* **GIVEN TASK**: Starting with the first line of the listing, quote each line exactly until and including the one with "from mathutils.bvhtree import BVHTree", leaving pictures out.

>> Start

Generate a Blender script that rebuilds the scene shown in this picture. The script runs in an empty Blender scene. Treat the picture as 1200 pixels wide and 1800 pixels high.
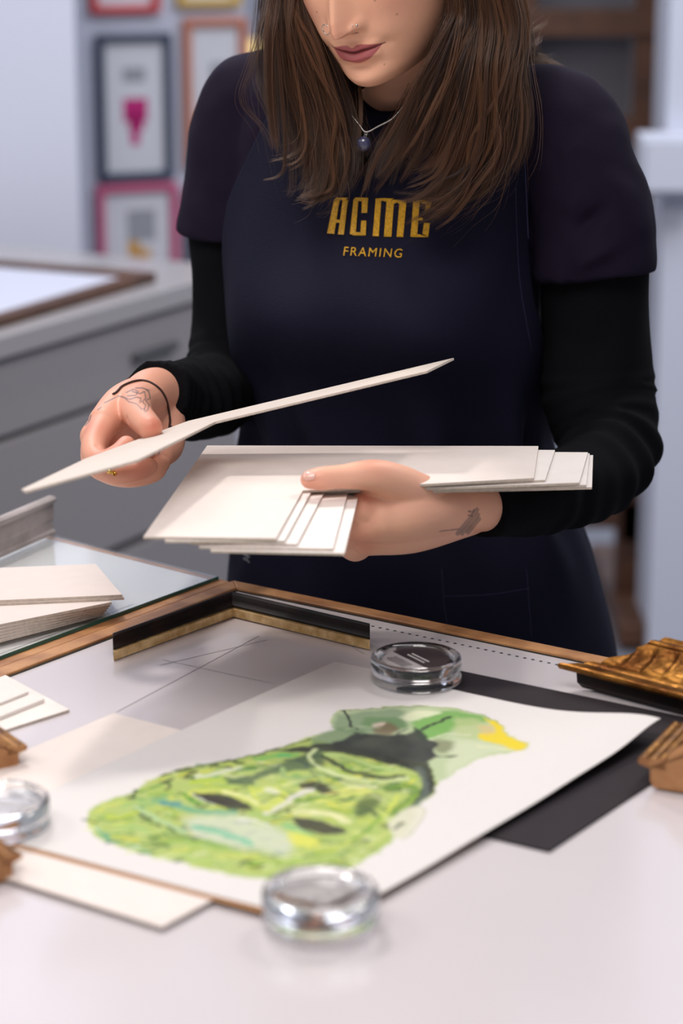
import bpy, math, random
import numpy as np
from mathutils import Vector, Matrix, noise
from mathutils.bvhtree import BVHTree

# ------------------------------------------------------------------ camera, world, lights
CZ, PITCH, F = 1.57, math.radians(15.0), 4250.0
C = bpy.context.scene.collection
scene = bpy.context.scene
cd = bpy.data.cameras.new('camera'); cam = bpy.data.objects.new('camera', cd); C.objects.link(cam)
cam.location = (0, 0, CZ); cam.rotation_euler = (math.pi/2 - PITCH, 0, 0)
cd.sensor_fit = 'VERTICAL'; cd.sensor_height = 36.0; cd.lens = 85.0
cd.dof.use_dof = True; cd.dof.focus_distance = 2.17; cd.dof.aperture_fstop = 3.7
cd.clip_start = 0.05
scene.camera = cam
scene.view_settings.view_transform = 'Standard'
scene.view_settings.look = 'None'
scene.view_settings.gamma = 1.0
scene.view_settings.use_curve_mapping = False
scene.view_settings.exposure = 0.0

w = bpy.data.worlds.new('world'); scene.world = w; w.use_nodes = True
w.node_tree.nodes['Background'].inputs[0].default_value = (0.70, 0.73, 0.82, 1)
w.node_tree.nodes['Background'].inputs[1].default_value = 0.42

def area(name, loc, target, size, power, col=(1, 1, 1), spread=None, sy=None):
    l = bpy.data.lights.new(name, 'AREA'); l.energy = power; l.color = col
    l.shape = 'RECTANGLE'; l.size = size; l.size_y = sy or size
    if spread: l.spread = math.radians(spread)
    o = bpy.data.objects.new(name, l); C.objects.link(o); o.location = loc
    d = Vector(target) - Vector(loc)
    o.rotation_euler = d.to_track_quat('-Z', 'Y').to_euler()
    return o
area('track_lamp_back', (-0.55, 2.75, 2.75), (0.0, 1.9, 0.9), 0.16, 16, (1.0, 0.93, 0.87))
area('track_lamp_side', (0.9, 2.9, 2.7), (0.1, 1.8, 0.9), 0.16, 9, (1.0, 0.93, 0.87))
area('front_fill', (-0.3, 0.8, 2.8), (0.1, 1.7, 0.9), 1.0, 26, (1.0, 0.93, 0.90))  # added soft fill over the bench front, not a known fitting
area('soft_side_light', (-1.6, 1.6, 2.6), (0.1, 2.2, 1.1), 0.7, 9, (1.0, 0.92, 0.85))  # soft area light from the upper left, no fitting modelled
area('rear_fill', (-0.9, 4.0, 2.9), (-0.7, 4.6, 1.0), 1.2, 28, (0.86, 0.90, 1.0))  # added area light to brighten the display wall
area('rear_right_fill', (1.5, 3.6, 2.9), (1.3, 5.2, 0.6), 1.2, 45, (0.88, 0.92, 1.0))  # added area light for the easel and right background
area('far_right_fill', (1.6, 6.4, 2.9), (1.8, 7.6, 0.8), 1.6, 60, (0.88, 0.92, 1.0))  # added area light to brighten the far wall

# ------------------------------------------------------------------ picture-to-place survey helpers
cp, sp = math.cos(PITCH), math.sin(PITCH)
def ray(px, py):
    a, b = (px - 600)/F, (900 - py)/F
    return np.array([a, cp + b*sp, -sp + b*cp])
def P(px, py, Y):
    d = ray(px, py); return np.array([0, 0, CZ]) + d*(Y/d[1])
def T(px, py, z=0.9):
    d = ray(px, py); return np.array([0, 0, CZ]) + d*((z - CZ)/d[2])
def proj(V):
    V = np.asarray(V); x = V[..., 0]; y = V[..., 1]; z = V[..., 2] - CZ
    dep = y*cp - z*sp; up = y*sp + z*cp
    return 600 + F*x/dep, 900 - F*up/dep

# ------------------------------------------------------------------ materials
def lin(c):
    c = np.asarray(c, float)/255.0
    return np.where(c <= 0.04045, c/12.92, ((c + 0.055)/1.055)**2.4)
def mat(name, rgb, rough=0.6, metal=0.0, noise_amt=0.0, nscale=40.0, bump=0.0, bscale=200.0, attr=None, sss=0.0,
        coat=0.0, spec=0.5, sheen=0.0, stretch=None, rgb2=None, emit=None, trans=0.0, ior=None):
    m = bpy.data.materials.new(name); m.use_nodes = True
    nt = m.node_tree; b = nt.nodes['Principled BSDF']
    col = tuple(lin(rgb)) + (1,)
    b.inputs['Base Color'].default_value = col
    b.inputs['Roughness'].default_value = rough
    b.inputs['Metallic'].default_value = metal
    b.inputs['Specular IOR Level'].default_value = spec
    b.inputs['Coat Weight'].default_value = coat
    b.inputs['Sheen Weight'].default_value = sheen
    if sss:
        b.inputs['Subsurface Weight'].default_value = sss
        b.inputs['Subsurface Radius'].default_value = (1.0, 0.35, 0.2)
        b.inputs['Subsurface Scale'].default_value = 0.006
    if trans: b.inputs['Transmission Weight'].default_value = trans
    if ior: b.inputs['IOR'].default_value = ior
    if emit:
        b.inputs['Emission Color'].default_value = tuple(lin(emit[0])) + (1,); b.inputs['Emission Strength'].default_value = emit[1]
    tc = nt.nodes.new('ShaderNodeTexCoord'); mp = nt.nodes.new('ShaderNodeMapping')
    nt.links.new(tc.outputs['Object'], mp.inputs[0])
    if stretch: mp.inputs['Scale'].default_value = stretch
    if attr:
        a = nt.nodes.new('ShaderNodeAttribute'); a.attribute_name = attr
        nt.links.new(a.outputs['Color'], b.inputs['Base Color'])
    elif noise_amt or rgb2:
        n = nt.nodes.new('ShaderNodeTexNoise'); n.inputs['Scale'].default_value = nscale; n.inputs['Detail'].default_value = 6
        nt.links.new(mp.outputs[0], n.inputs['Vector'])
        r = nt.nodes.new('ShaderNodeValToRGB')
        c2 = tuple(lin(rgb2)) if rgb2 else tuple(np.array(col[:3])*(1 - noise_amt))
        r.color_ramp.elements[0].position = 0.35; r.color_ramp.elements[1].position = 0.65
        r.color_ramp.elements[0].color = tuple(c2) + (1,); r.color_ramp.elements[1].color = col
        nt.links.new(n.outputs['Fac'], r.inputs[0]); nt.links.new(r.outputs[0], b.inputs['Base Color'])
    if bump:
        n2 = nt.nodes.new('ShaderNodeTexNoise'); n2.inputs['Scale'].default_value = bscale; n2.inputs['Detail'].default_value = 4
        nt.links.new(mp.outputs[0], n2.inputs['Vector'])
        bp = nt.nodes.new('ShaderNodeBump'); bp.inputs['Strength'].default_value = bump; bp.inputs['Distance'].default_value = 0.002
        nt.links.new(n2.outputs['Fac'], bp.inputs['Height']); nt.links.new(bp.outputs[0], b.inputs['Normal'])
    return m
M = {}
M['skin'] = mat('skin', (215, 165, 140), 0.48, attr='Col', sss=0.12, bump=0.06, bscale=900)
M['shirt'] = mat('shirt_cotton', (26, 19, 36), 0.85, bump=0.25, bscale=900, spec=0.12)
M['apron'] = mat('apron_canvas', (20, 20, 38), 0.8, bump=0.3, bscale=700, spec=0.15)
M['black'] = mat('black_jersey', (13, 13, 16), 0.9, bump=0.25, bscale=1100, spec=0.08)
M['thread'] = mat('yellow_thread', (226, 168, 20), 0.5, noise_amt=0.35, nscale=500, bump=0.8, bscale=900)
M['stitch'] = mat('navy_stitch', (48, 50, 84), 0.7)
M['greystitch'] = mat('grey_stitch', (120, 122, 130), 0.7)
M['board'] = mat('mat_board_face', (238, 230, 224), 0.75, noise_amt=0.03, nscale=60, bump=0.08, bscale=900)
M['boardcream'] = mat('mat_board_cream', (230, 219, 212), 0.75, noise_amt=0.03, nscale=60, bump=0.08, bscale=900)
M['boardwarm'] = mat('mat_board_warm', (214, 202, 192), 0.75, noise_amt=0.03, nscale=60, bump=0.08, bscale=900)
M['core'] = mat('mat_board_core', (205, 190, 176), 0.9, noise_amt=0.2, nscale=300)
M['kraft'] = mat('kraft_edge', (190, 140, 95), 0.9)
M['blackmat'] = mat('black_mat_board', (44, 38, 42), 0.85, noise_amt=0.1, bump=0.1, bscale=900, spec=0.3)
M['table'] = mat('white_laminate', (211, 204, 206), 0.16, noise_amt=0.03, nscale=5, spec=0.5)
M['tableleft'] = mat('white_glass_topped_laminate', (246, 244, 246), 0.3, noise_amt=0.03, nscale=5, spec=0.6)
M['wood'] = mat('oak_edging', (200, 146, 96), 0.5, rgb2=(158, 106, 66), nscale=14, stretch=(2, 2, 2), bump=0.15, bscale=120)
M['walnut'] = mat('easel_wood', (92, 58, 38), 0.5, rgb2=(66, 40, 26), nscale=12)
M['gilt'] = mat('gilt', (178, 124, 58), 0.34, metal=0.9, rgb2=(104, 62, 26), nscale=38, bump=0.35, bscale=160)
M['giltpale'] = mat('gilt_inner_lip', (246, 214, 158), 0.5, metal=0.0, rgb2=(200, 160, 100), nscale=90)
M['rawwood'] = mat('raw_wood_end', (190, 138, 92), 0.85, rgb2=(165, 112, 72), nscale=60, bump=0.2, bscale=300)
M['ebony'] = mat('ebony_stain', (14, 10, 11), 0.55, spec=0.25, rgb2=(34, 20, 17), nscale=45, stretch=(1, 1, 1))
M['pewter'] = mat('pewter_leaf', (190, 178, 174), 0.4, metal=0.15, rgb2=(160, 148, 142), nscale=22)
M['joint_shade'] = mat('joint_and_gap_shade', (28, 34, 34), 0.7)  # dark joint colour, also the shade painted into the bench gap
M['pencil'] = mat('pencil_line', (150, 150, 156), 0.8)
M['ink'] = mat('ruler_ink', (45, 45, 55), 0.8)
M['gold'] = mat('gold', (232, 190, 90), 0.2, metal=1.0)
M['silver'] = mat('silver', (215, 210, 205), 0.2, metal=1.0)
M['leather'] = mat('brown_cord', (58, 34, 30), 0.6)
M['stone'] = mat('labradorite', (84, 80, 88), 0.08, coat=1.0, rgb2=(50, 54, 92), nscale=120)
M['labeldark'] = mat('label_dark', (52, 44, 48), 0.5)
M['labelgrey'] = mat('label_grey', (172, 166, 168), 0.5)
M['labelwhite'] = mat('label_lettering', (225, 220, 220), 0.5)
M['cabinet'] = mat('grey_cabinet', (142, 137, 138), 0.5)
M['cabinettop'] = mat('grey_worktop', (158, 154, 155), 0.25)
M['cabinetgap'] = mat('cabinet_gap', (70, 70, 76), 0.8)
M['wallwhite'] = mat('white_wall', (212, 214, 228), 0.7)
M['wallgrey'] = mat('pale_grey_wall', (190, 192, 206), 0.8)
M['wallblue'] = mat('blue_grey_wall', (196, 199, 212), 0.8)
M['floor'] = mat('grey_floor', (128, 130, 140), 0.4, noise_amt=0.08, nscale=2)
M['navy'] = mat('navy_lacquer', (62, 72, 92), 0.4)
M['orange'] = mat('orange_lacquer', (190, 120, 95), 0.4)
M['pink'] = mat('pink_lacquer', (196, 92, 128), 0.4)
M['red'] = mat('red_lacquer', (196, 72, 72), 0.4)
M['yellowf'] = mat('yellow_lacquer', (206, 170, 90), 0.4)
M['paper'] = mat('print_paper', (208, 208, 214), 0.8)
M['magenta'] = mat('magenta_ink', (186, 28, 112), 0.8)
M['ochre'] = mat('ochre_ink', (205, 150, 60), 0.8)
M['greyink'] = mat('grey_ink', (150, 152, 158), 0.8)
M['canvas'] = mat('dark_grey_canvas', (98, 96, 102), 0.8)
M['lampglow'] = mat('warm_window', (255, 225, 160), 0.5, emit=((255, 222, 150), 0.9))
M['trouser'] = mat('dark_trouser', (22, 22, 30), 0.85)
M['shoe'] = mat('shoe', (30, 28, 30), 0.5)
M['nail'] = mat('nail', (226, 176, 160), 0.25, coat=0.4)
M['paint'] = mat('watercolour_on_paper', (240, 236, 232), 0.75, attr='Col', bump=0.08, bscale=900)
def glassmat(name, col, rough=0.0, ior=1.49):
    m = bpy.data.materials.new(name); m.use_nodes = True; nt = m.node_tree
    b = nt.nodes['Principled BSDF']
    b.inputs['Base Color'].default_value = col; b.inputs['Roughness'].default_value = rough
    b.inputs['Transmission Weight'].default_value = 1.0; b.inputs['IOR'].default_value = ior
    return m
M['acrylic'] = glassmat('clear_acrylic', (0.97, 0.97, 0.98, 1))
def sheetglass():
    m = bpy.data.materials.new('sheet_glass'); m.use_nodes = True; nt = m.node_tree; nt.nodes.clear()
    o = nt.nodes.new('ShaderNodeOutputMaterial'); mx = nt.nodes.new('ShaderNodeMixShader'); t = nt.nodes.new('ShaderNodeBsdfTransparent'); gl = nt.nodes.new('ShaderNodeBsdfGlossy'); f = nt.nodes.new('ShaderNodeFresnel')
    t.inputs[0].default_value = (0.985, 0.998, 0.994, 1); gl.inputs['Roughness'].default_value = 0.0
    ge = nt.nodes.new('ShaderNodeNewGeometry'); mr = nt.nodes.new('ShaderNodeMapRange'); mr.inputs[3].default_value = 1.5; mr.inputs[4].default_value = 1/1.5
    nt.links.new(ge.outputs['Backfacing'], mr.inputs[0]); nt.links.new(mr.outputs[0], f.inputs[0])
    nt.links.new(f.outputs[0], mx.inputs[0]); nt.links.new(t.outputs[0], mx.inputs[1]); nt.links.new(gl.outputs[0], mx.inputs[2]); nt.links.new(mx.outputs[0], o.inputs[0])
    return m
M['glass'] = sheetglass()
M['glassedge'] = mat('green_glass_edge', (30, 92, 84), 0.15)
def hairmat():
    m = bpy.data.materials.new('brown_hair'); m.use_nodes = True; nt = m.node_tree
    nt.nodes.clear()
    o = nt.nodes.new('ShaderNodeOutputMaterial'); h = nt.nodes.new('ShaderNodeBsdfHairPrincipled')
    h.parametrization = 'COLOR'
    a = nt.nodes.new('ShaderNodeAttribute'); a.attribute_name = 'tint'
    r = nt.nodes.new('ShaderNodeValToRGB')
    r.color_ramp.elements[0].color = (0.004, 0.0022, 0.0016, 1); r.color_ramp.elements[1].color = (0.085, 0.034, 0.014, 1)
    nt.links.new(a.outputs['Fac'], r.inputs[0])
    nt.links.new(r.outputs[0], h.inputs['Color'])
    h.inputs['Roughness'].default_value = 0.22; h.inputs['Radial Roughness'].default_value = 0.3
    d = nt.nodes.new('ShaderNodeBsdfPrincipled'); d.inputs['Roughness'].default_value = 0.38; d.inputs['Specular IOR Level'].default_value = 0.35
    r2 = nt.nodes.new('ShaderNodeValToRGB')
    r2.color_ramp.elements[0].color = (0.010, 0.0045, 0.003, 1); r2.color_ramp.elements[1].color = (0.150, 0.062, 0.027, 1)
    nt.links.new(a.outputs['Fac'], r2.inputs[0]); nt.links.new(r2.outputs[0], d.inputs['Base Color'])
    mx = nt.nodes.new('ShaderNodeMixShader'); mx.inputs[0].default_value = 0.35
    nt.links.new(d.outputs[0], mx.inputs[1]); nt.links.new(h.outputs[0], mx.inputs[2]); nt.links.new(mx.outputs[0], o.inputs[0])
    return m
M['hair'] = hairmat()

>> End

* **RIGHT ANSWER**:
Generate a Blender script that rebuilds the scene shown in this picture. The script runs in an empty Blender scene. Treat the picture as 1200 pixels wide and 1800 pixels high.
import bpy, math, random
import numpy as np
from mathutils import Vector, Matrix, noise
from mathutils.bvhtree import BVHTree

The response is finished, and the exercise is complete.